A propósito das diferentes formas de arranjos nos relacionamentos, Laira lembra que as expressões 'poliamor' e 'família poliafetiva' não têm o mesmo significado: "A primeira se caracteriza pelo chamado 'namoro aberto'; a segunda, por uma entidade constituída com a ideia de formar um núcleo familiar, não se confundindo com orgia."
De acordo com a professora, há "trisais" em que todos mantém relações sexuais entre si, mas isso não é uma regra. Pode não existir sexo entre eles. "Embora a expressão 'trisal' tenha ganhado destaque na mídia, nada impede que a união amorosa seja composta por mais de três pessoas, independentemente do sexo. A decisão do STF que equiparou a união homoafetiva à união estável é riquíssima, pois deixou o conceito de família aberto a novas formas de composição, legitimando, inclusive as uniões poliafetivas."
É pra refletir
O caso de Tatiana estaria mais próximo da "família poliafetiva", embora o casal que compõe o trisal com ela não mostre intenção de ter filhos. Nem de se separar no papel para formar com ela uma união estável poliafetiva (firmada em contrato particular, já que o CNJ proibiu hoje a escritura em cartório).
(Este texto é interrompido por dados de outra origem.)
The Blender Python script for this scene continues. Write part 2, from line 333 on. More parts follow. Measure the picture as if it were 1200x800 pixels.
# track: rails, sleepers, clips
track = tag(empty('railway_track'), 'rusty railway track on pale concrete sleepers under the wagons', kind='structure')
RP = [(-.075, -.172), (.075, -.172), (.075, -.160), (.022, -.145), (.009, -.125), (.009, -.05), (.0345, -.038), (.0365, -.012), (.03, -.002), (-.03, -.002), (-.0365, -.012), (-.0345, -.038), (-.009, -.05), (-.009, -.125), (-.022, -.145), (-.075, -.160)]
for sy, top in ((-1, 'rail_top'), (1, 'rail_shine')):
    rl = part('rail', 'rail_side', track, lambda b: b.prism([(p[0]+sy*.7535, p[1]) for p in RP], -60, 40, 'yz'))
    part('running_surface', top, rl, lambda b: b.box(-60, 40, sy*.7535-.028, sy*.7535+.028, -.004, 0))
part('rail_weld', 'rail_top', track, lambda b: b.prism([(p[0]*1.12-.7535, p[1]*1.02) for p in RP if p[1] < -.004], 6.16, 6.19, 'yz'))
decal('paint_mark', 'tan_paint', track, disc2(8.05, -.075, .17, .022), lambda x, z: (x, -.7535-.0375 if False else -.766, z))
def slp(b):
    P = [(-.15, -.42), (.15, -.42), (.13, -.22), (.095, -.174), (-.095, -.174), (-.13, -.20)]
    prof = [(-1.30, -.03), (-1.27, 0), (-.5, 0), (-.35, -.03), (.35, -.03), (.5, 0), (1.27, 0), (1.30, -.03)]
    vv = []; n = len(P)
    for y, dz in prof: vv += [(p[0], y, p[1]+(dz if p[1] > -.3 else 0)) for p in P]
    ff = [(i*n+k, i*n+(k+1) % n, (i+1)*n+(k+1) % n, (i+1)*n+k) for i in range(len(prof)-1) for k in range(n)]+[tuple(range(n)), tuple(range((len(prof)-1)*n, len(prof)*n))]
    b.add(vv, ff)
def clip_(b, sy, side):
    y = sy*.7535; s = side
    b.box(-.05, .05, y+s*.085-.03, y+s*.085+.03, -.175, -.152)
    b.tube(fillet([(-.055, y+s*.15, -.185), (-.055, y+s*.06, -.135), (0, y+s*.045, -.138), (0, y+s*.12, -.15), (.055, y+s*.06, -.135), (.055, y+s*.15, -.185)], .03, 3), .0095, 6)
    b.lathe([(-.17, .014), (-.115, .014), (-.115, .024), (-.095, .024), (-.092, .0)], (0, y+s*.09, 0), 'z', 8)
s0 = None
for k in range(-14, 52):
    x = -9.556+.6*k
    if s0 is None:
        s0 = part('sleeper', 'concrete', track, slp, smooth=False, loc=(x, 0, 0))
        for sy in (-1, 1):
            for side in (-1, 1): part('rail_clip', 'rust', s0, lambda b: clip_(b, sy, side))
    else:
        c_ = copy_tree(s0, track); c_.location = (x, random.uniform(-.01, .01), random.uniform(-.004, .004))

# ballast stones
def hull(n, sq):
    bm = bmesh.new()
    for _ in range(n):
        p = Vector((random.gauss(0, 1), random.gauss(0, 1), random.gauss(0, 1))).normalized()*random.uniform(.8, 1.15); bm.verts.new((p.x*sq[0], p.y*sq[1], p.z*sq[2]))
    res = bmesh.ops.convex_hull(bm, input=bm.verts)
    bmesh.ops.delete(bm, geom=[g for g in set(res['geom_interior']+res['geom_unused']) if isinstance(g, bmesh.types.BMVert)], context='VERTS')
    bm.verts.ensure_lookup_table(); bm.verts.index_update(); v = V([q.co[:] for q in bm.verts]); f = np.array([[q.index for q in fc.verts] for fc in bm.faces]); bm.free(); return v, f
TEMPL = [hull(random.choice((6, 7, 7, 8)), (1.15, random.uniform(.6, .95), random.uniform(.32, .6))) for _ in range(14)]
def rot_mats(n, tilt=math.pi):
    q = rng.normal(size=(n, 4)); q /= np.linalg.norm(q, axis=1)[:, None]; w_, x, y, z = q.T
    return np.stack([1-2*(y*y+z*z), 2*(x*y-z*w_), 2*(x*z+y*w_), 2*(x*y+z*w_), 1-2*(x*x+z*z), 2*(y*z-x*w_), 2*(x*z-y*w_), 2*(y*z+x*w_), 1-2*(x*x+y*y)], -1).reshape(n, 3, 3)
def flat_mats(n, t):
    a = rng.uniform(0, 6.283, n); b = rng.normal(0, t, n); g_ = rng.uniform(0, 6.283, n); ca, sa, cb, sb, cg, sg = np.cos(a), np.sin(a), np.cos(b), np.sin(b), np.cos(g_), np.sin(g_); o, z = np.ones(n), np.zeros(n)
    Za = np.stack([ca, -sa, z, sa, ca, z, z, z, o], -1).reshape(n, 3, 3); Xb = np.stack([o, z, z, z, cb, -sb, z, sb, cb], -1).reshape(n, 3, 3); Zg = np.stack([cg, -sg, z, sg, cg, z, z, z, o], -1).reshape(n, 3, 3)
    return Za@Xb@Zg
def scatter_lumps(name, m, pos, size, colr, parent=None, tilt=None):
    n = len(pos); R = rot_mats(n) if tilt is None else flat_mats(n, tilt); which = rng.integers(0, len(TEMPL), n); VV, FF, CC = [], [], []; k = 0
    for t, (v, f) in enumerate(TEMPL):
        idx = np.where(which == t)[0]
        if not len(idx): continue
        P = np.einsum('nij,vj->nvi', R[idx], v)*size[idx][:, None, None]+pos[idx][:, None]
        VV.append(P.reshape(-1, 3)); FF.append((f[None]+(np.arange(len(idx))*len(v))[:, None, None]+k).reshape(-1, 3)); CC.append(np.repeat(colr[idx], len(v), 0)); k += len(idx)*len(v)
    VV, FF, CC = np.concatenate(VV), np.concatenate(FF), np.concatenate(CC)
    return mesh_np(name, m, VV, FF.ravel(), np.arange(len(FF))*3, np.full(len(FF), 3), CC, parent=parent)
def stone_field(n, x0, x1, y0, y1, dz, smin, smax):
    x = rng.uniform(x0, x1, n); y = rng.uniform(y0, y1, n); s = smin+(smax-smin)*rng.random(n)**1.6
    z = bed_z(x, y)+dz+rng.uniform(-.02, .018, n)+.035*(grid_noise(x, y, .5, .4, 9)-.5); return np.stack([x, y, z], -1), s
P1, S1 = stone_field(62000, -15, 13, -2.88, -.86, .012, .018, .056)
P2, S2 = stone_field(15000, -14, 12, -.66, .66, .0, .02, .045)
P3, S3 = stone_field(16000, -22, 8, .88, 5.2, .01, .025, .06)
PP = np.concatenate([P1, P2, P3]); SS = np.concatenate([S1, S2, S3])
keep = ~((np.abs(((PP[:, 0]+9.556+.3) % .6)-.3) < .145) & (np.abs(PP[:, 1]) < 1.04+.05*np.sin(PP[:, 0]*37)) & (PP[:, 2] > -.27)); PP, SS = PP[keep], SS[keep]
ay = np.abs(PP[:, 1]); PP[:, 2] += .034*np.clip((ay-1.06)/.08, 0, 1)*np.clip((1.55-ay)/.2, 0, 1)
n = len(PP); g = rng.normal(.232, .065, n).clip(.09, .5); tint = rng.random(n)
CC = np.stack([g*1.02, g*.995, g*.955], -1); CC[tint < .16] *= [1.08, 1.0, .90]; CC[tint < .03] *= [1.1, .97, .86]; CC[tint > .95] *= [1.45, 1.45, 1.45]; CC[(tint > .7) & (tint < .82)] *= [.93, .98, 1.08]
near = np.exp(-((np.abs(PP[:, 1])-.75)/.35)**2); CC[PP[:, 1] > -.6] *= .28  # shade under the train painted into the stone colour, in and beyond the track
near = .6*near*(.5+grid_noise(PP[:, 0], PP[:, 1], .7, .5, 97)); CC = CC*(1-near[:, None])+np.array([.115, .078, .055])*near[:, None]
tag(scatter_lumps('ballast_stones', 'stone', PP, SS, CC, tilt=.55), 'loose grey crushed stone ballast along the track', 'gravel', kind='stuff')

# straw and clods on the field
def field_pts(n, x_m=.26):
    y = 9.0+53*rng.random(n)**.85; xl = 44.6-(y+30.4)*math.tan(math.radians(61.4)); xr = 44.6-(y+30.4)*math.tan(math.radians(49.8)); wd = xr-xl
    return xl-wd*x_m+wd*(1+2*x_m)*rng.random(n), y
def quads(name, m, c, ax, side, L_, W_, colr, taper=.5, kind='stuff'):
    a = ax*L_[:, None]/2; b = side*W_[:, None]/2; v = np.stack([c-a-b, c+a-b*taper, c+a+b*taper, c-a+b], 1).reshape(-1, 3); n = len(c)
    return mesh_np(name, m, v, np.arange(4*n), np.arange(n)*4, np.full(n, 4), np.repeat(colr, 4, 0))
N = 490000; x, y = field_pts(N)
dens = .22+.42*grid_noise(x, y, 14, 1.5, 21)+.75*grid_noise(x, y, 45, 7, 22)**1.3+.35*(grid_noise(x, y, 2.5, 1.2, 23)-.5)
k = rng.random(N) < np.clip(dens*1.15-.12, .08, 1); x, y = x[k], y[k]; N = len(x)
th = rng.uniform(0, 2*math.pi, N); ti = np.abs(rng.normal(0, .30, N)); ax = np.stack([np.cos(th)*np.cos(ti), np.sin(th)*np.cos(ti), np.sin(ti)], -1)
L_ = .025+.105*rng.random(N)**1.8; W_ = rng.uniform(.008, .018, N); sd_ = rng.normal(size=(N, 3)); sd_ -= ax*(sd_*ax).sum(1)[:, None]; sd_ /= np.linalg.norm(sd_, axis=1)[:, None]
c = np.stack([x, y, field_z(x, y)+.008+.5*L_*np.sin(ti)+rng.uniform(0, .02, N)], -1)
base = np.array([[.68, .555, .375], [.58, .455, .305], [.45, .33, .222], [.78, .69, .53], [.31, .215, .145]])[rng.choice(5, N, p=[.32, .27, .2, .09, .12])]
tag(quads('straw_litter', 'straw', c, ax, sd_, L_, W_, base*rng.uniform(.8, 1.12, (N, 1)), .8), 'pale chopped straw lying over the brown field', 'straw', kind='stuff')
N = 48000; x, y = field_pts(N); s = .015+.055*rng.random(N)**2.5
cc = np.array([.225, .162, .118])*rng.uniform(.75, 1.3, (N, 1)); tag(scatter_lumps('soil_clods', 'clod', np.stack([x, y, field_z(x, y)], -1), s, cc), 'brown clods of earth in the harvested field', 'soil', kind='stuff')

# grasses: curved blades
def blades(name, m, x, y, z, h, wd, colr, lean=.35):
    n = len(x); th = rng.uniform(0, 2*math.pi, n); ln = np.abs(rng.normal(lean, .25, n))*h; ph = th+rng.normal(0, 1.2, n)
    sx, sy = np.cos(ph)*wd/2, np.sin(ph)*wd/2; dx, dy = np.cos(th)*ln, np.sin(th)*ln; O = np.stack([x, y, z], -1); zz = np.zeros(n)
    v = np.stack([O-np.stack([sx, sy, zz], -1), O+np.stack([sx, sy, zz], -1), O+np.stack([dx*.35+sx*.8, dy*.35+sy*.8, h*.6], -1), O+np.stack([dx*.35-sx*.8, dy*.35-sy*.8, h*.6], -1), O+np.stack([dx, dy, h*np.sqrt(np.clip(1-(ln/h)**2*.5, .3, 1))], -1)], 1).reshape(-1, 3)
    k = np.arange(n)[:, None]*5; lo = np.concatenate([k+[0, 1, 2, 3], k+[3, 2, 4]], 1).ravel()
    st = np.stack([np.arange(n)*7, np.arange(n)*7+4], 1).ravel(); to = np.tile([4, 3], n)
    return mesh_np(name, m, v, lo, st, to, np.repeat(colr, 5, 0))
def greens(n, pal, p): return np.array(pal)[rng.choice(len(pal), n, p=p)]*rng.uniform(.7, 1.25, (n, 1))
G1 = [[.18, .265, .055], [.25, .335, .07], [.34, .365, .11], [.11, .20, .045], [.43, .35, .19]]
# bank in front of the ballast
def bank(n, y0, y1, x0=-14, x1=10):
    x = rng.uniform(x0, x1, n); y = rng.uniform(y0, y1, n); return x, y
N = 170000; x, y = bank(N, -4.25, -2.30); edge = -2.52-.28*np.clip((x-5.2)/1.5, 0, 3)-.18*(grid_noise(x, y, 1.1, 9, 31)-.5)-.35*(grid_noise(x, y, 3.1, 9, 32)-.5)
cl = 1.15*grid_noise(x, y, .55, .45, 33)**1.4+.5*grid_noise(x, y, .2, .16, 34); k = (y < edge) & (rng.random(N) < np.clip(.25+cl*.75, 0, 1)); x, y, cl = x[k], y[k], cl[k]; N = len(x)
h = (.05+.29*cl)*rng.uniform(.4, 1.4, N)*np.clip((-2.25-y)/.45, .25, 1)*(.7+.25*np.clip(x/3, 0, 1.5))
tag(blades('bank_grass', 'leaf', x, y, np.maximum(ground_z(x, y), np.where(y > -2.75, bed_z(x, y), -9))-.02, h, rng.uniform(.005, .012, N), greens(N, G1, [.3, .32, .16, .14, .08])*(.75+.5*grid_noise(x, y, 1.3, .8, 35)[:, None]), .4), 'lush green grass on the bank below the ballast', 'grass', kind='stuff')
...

A professora propõe uma reflexão: "Em um país em que o adultério já foi considerado crime, mas deixou de ser em 2005 por falta de aplicação prática deste tipo penal, a monogamia é realmente um princípio basilar da sociedade?"
Ela afirma que o próprio Judiciário, colocando em xeque a monogamia, já vem reconhecendo a possibilidade de existência de famílias simultâneas (paralelas) para fins de divisão de benefício previdenciário.
Ou seja: o CNJ deflagrou uma discussão que ainda dará pano para a manga, para além de restringir o registro de famílias poliafetivas em cartório.